Make sure you are running docker on your machine, then..
docker build -t my_art_gallery .
When that is complete, run it with this:
docker run -p 3000:3000 -e RAILS_MASTER_KEY=$(cat config/master.key) my_art_gallery
and access it at http://localhost:3000. Note: running the app in production mode requires the postgres RDS database to have already been set up in AWS from previous chapters.
When you need to pass more than one or two environment variables into docker run
, it's probably easier to use an ENV file. Create the file .env
and populate it like this:
VARIABLE=value
VARIABLE2=other_value
DO NOT add .env
to version control! Then run docker like this:
docker run -p 3000:3000 --env-file .env my_art_gallery
The following instructions are only for folks who want to run and modify the app locally!
The default Dockerfile copies the app into the image, so if you run it locally as described above, you can't change the code and see those changes reflected; you'd have to rebuild the image with each code change.
If you want a local dev environment that runs through docker, that's what the Dockerfile.localdev
file is for. This also runs the app in a development mode that doesn't use a full database, but instead uses a local SQLite file instead. Since that SQLite database is a file inside the docker image, this means that every fresh docker run
of this image will start with an empty database.

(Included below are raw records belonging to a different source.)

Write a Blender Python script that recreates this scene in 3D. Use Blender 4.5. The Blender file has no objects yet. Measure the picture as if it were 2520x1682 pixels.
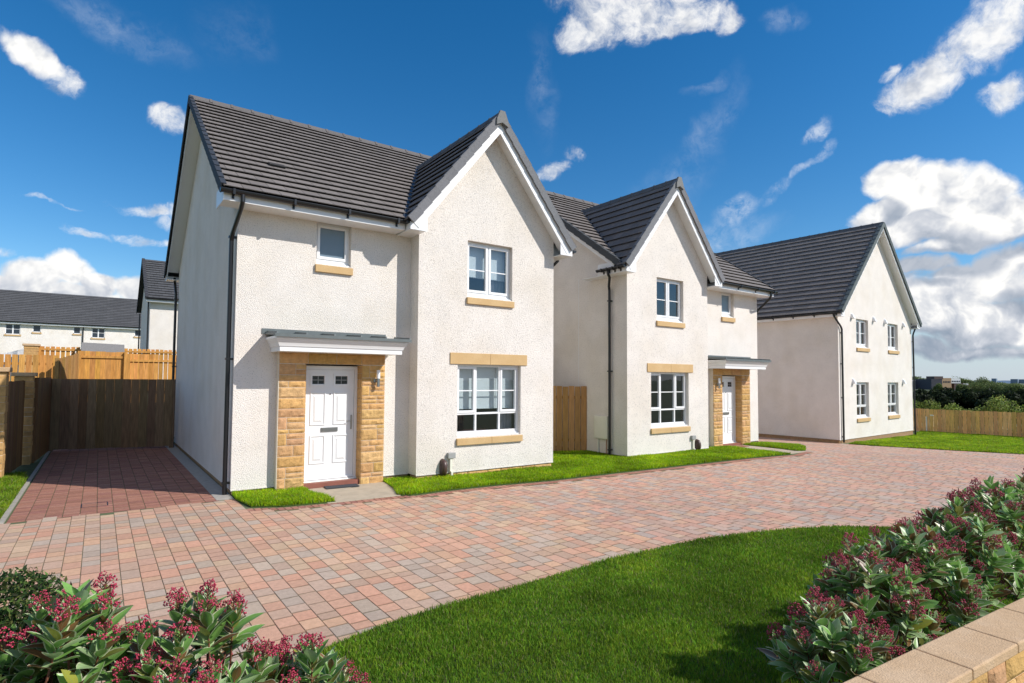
import bpy, bmesh, math, random
import numpy as np
from mathutils import Vector, noise
random.seed(7); rng = np.random.default_rng(7)
S = bpy.context.scene; COL = S.collection
R = math.radians
V = Vector

# ---------------------------------------------------------------- camera
F_PX, SY = 1417.6, 30.1
CP = V((-1.858, -10.711, 1.899))
C_R = V((0.8131, -0.5822, 0.0063)); C_F = V((0.5816, 0.8122, 0.0445))
C_F.normalize(); C_R = (C_R - C_F * C_R.dot(C_F)).normalized(); C_U = C_R.cross(C_F)
from mathutils import Matrix
cam = bpy.data.cameras.new('camera'); co = bpy.data.objects.new('camera', cam); COL.objects.link(co)
m = Matrix.Identity(4)
for i in range(3): m[i][0] = C_R[i]; m[i][1] = C_U[i]; m[i][2] = -C_F[i]; m[i][3] = CP[i]
co.matrix_world = m
cam.sensor_width = 36; cam.lens = F_PX / 2520 * 36; cam.shift_y = SY / 2520; cam.clip_start = .05; cam.clip_end = 20000
S.camera = co
def pix(x, y, z):
    q = V((x, y, z)) - CP; d = q.dot(C_F)
    if d < .1: return None
    return 1260 + F_PX * q.dot(C_R) / d, 871.1 - F_PX * q.dot(C_U) / d

# ---------------------------------------------------------------- bookkeeping
def tag(o, label=None, cat=None, group=None, kind=None):
    if label: o['label'] = label
    if cat: o['category'] = cat
    if group: o['group'] = group
    if kind: o['kind'] = kind
    return o
def empty(name, loc=(0, 0, 0), rz=0):
    o = bpy.data.objects.new(name, None); COL.objects.link(o)
    o.location = loc; o.rotation_euler = (0, 0, rz); o.empty_display_size = .2
    return o
def copy_tree(o, parent=None):
    c = o.copy(); COL.objects.link(c); c.parent = parent
    for ch in list(o.children): copy_tree(ch, c)
    return c

# ---------------------------------------------------------------- materials
def mat(name, base, rough=.6, var=.12, scale=6, bump=0, bscale=40, spec=.5, metal=0, attr=False, stretch=None, alt=None, altscale=2, trans=0, bump2=0, b2scale=8, clear=0):
    M = bpy.data.materials.new(name); M.use_nodes = True
    nt = M.node_tree; N = nt.nodes; L = nt.links; P = N['Principled BSDF']
    P.inputs['Roughness'].default_value = rough; P.inputs['Metallic'].default_value = metal
    P.inputs['Specular IOR Level'].default_value = spec
    tc = N.new('ShaderNodeTexCoord'); src = tc.outputs['Object']
    if stretch:
        mp = N.new('ShaderNodeMapping'); mp.inputs['Scale'].default_value = stretch; L.new(src, mp.inputs[0]); src = mp.outputs[0]
    n = N.new('ShaderNodeTexNoise'); n.inputs['Scale'].default_value = scale; n.inputs['Detail'].default_value = 5; L.new(src, n.inputs['Vector'])
    mr = N.new('ShaderNodeMapRange'); mr.inputs[1].default_value = .25; mr.inputs[2].default_value = .75
    mr.inputs[3].default_value = 1 - var; mr.inputs[4].default_value = 1 + var; L.new(n.outputs[0], mr.inputs[0])
    if attr:
        at = N.new('ShaderNodeAttribute'); at.attribute_name = 'col'; csrc = at.outputs['Color']
    else:
        rgb = N.new('ShaderNodeRGB'); rgb.outputs[0].default_value = (*base, 1); csrc = rgb.outputs[0]
    if alt:
        n2 = N.new('ShaderNodeTexNoise'); n2.inputs['Scale'].default_value = altscale; n2.inputs['Detail'].default_value = 4; L.new(src, n2.inputs['Vector'])
        r2 = N.new('ShaderNodeMapRange'); r2.inputs[1].default_value = .45; r2.inputs[2].default_value = .68; L.new(n2.outputs[0], r2.inputs[0])
        mx = N.new('ShaderNodeMix'); mx.data_type = 'RGBA'; L.new(r2.outputs[0], mx.inputs[0]); L.new(csrc, mx.inputs[6]); mx.inputs[7].default_value = (*alt, 1); csrc = mx.outputs[2]
    vm = N.new('ShaderNodeVectorMath'); vm.operation = 'SCALE'; L.new(csrc, vm.inputs[0]); L.new(mr.outputs[0], vm.inputs['Scale'])
    L.new(vm.outputs[0], P.inputs['Base Color'])
    last = None
    for b, bs in ((bump2, b2scale), (bump, bscale)):
        if b:
            nb = N.new('ShaderNodeTexNoise'); nb.inputs['Scale'].default_value = bs; nb.inputs['Detail'].default_value = 3; L.new(src, nb.inputs['Vector'])
            bp = N.new('ShaderNodeBump'); bp.inputs['Strength'].default_value = 1; bp.inputs['Distance'].default_value = b
            L.new(nb.outputs[0], bp.inputs['Height'])
            if last: L.new(last, bp.inputs['Normal'])
            last = bp.outputs[0]
    if last: L.new(last, P.inputs['Normal'])
    if trans:
        t = N.new('ShaderNodeBsdfTranslucent'); L.new(vm.outputs[0], t.inputs['Color']); ms = N.new('ShaderNodeMixShader'); ms.inputs[0].default_value = trans
        L.new(P.outputs[0], ms.inputs[1]); L.new(t.outputs[0], ms.inputs[2]); L.new(ms.outputs[0], N['Material Output'].inputs[0])
    M['p'] = 1
    return M
def render_mat():
    # dry-dash roughcast: pale pebbles in a cream binder with dark pits between them
    M = mat('roughcast', (.85, .79, .725), .92, .05, 2.2, spec=.2, alt=(.80, .73, .645), altscale=.9)
    nt = M.node_tree; N = nt.nodes; L = nt.links; P = N['Principled BSDF']
    tc = N['Texture Coordinate']
    vo = N.new('ShaderNodeTexVoronoi'); vo.inputs['Scale'].default_value = 90; L.new(tc.outputs['Object'], vo.inputs['Vector'])
    nz = N.new('ShaderNodeTexNoise'); nz.inputs['Scale'].default_value = 66; nz.inputs['Detail'].default_value = 6; nz.inputs['Roughness'].default_value = .65; L.new(tc.outputs['Object'], nz.inputs['Vector'])
    ad = N.new('ShaderNodeMath'); ad.operation = 'MULTIPLY_ADD'; ad.inputs[1].default_value = -.5; L.new(vo.outputs['Distance'], ad.inputs[0]); L.new(nz.outputs[0], ad.inputs[2])
    bp = N.new('ShaderNodeBump'); bp.inputs['Strength'].default_value = 1; bp.inputs['Distance'].default_value = .0135; L.new(ad.outputs[0], bp.inputs['Height']); L.new(bp.outputs[0], P.inputs['Normal'])
    pits = N.new('ShaderNodeTexNoise'); pits.inputs['Scale'].default_value = 46; pits.inputs['Detail'].default_value = 2; L.new(tc.outputs['Object'], pits.inputs['Vector'])
    mr = N.new('ShaderNodeMapRange'); mr.inputs[1].default_value = .30; mr.inputs[2].default_value = .43; mr.inputs[3].default_value = .70; mr.inputs[4].default_value = 1; L.new(pits.outputs[0], mr.inputs[0])
    old = P.inputs['Base Color'].links[0].from_socket
    vm = N.new('ShaderNodeVectorMath'); vm.operation = 'SCALE'; L.new(old, vm.inputs[0]); L.new(mr.outputs[0], vm.inputs['Scale']); L.new(vm.outputs[0], P.inputs['Base Color'])
    return M
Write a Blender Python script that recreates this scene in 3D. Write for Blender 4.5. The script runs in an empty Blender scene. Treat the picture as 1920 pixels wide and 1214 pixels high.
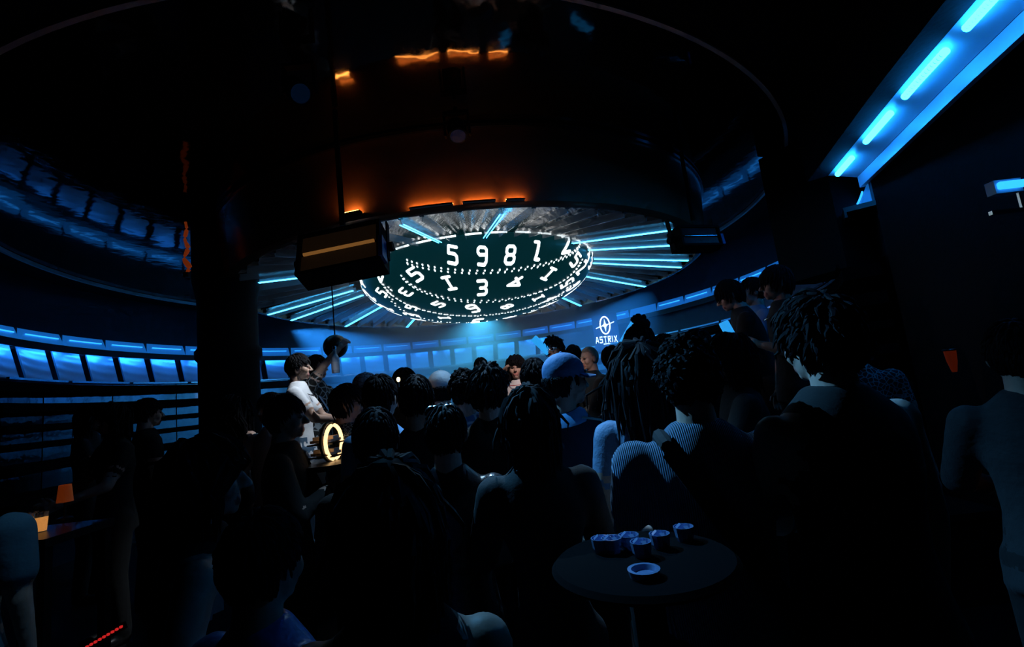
import bpy, bmesh, math, random
import numpy as np
from mathutils import Vector, Matrix, kdtree

# ------------------------------------------------------------------ camera, world, exposure
W, H, F = 1920, 1214, 900.0
PITCH, ROLL, CZ = math.radians(8), math.radians(6.5), 1.62
sc = bpy.context.scene
C = sc.collection
cam = bpy.data.objects.new('camera', bpy.data.cameras.new('camera'))
C.objects.link(cam)
cam.data.sensor_width = 36.0
cam.data.lens = 36.0 * F / W
cam.data.clip_start = 0.05
cam.location = (0, 0, CZ)
cam.rotation_euler = (Matrix.Rotation(math.pi / 2 + PITCH, 3, 'X') @ Matrix.Rotation(-ROLL, 3, 'Z')).to_euler()
sc.camera = cam
w = bpy.data.worlds.new('night'); sc.world = w; w.use_nodes = True
w.node_tree.nodes['Background'].inputs[0].default_value = (0.001, 0.002, 0.004, 1)
w.node_tree.nodes['Background'].inputs[1].default_value = 0.3
vs = sc.view_settings
vs.view_transform = 'Standard'; vs.look = 'None'; vs.gamma = 1.0; vs.exposure = 0.0; vs.use_curve_mapping = False
sc.cycles.max_bounces = 4
sc.cycles.volume_bounces = 0
sc.cycles.transparent_max_bounces = 8
sc.cycles.sample_clamp_indirect = 4.0
sc.cycles.volume_step_rate = 4.0
sc.cycles.use_adaptive_sampling = True; sc.cycles.adaptive_threshold = 0.04; sc.cycles.adaptive_min_samples = 12
random.seed(7)

# levels of light, from the club's lamps and from added ones
LED_E, TUBE_E, COVE_E, RCOVE_E, SPOT_W = 2.5, 8.0, 2.2, 24.0, 2300.0
HAZE = 0.24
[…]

These commands will build a version that expects a local volume mount, which is done by the -v
parameter of the docker run
command below. It mounts the current working directory as the app root, so you can make changes and see them reflected in the running app.
chmod +x entrypoint.localdev.sh
docker build -f Dockerfile.localdev -t my-rails-app-dev .
docker run -v $(pwd):/rails -p 3000:3000 my_art_gallery_local
Then you can navigate to http://localhost:3000, see the running app, and make changes locally that will be reflected instantly. If you need to restart the server or run db:migrate, just re-run the docker run
command above, but if you change the Gemfile, you'll need to fully re-build the image with the steps above.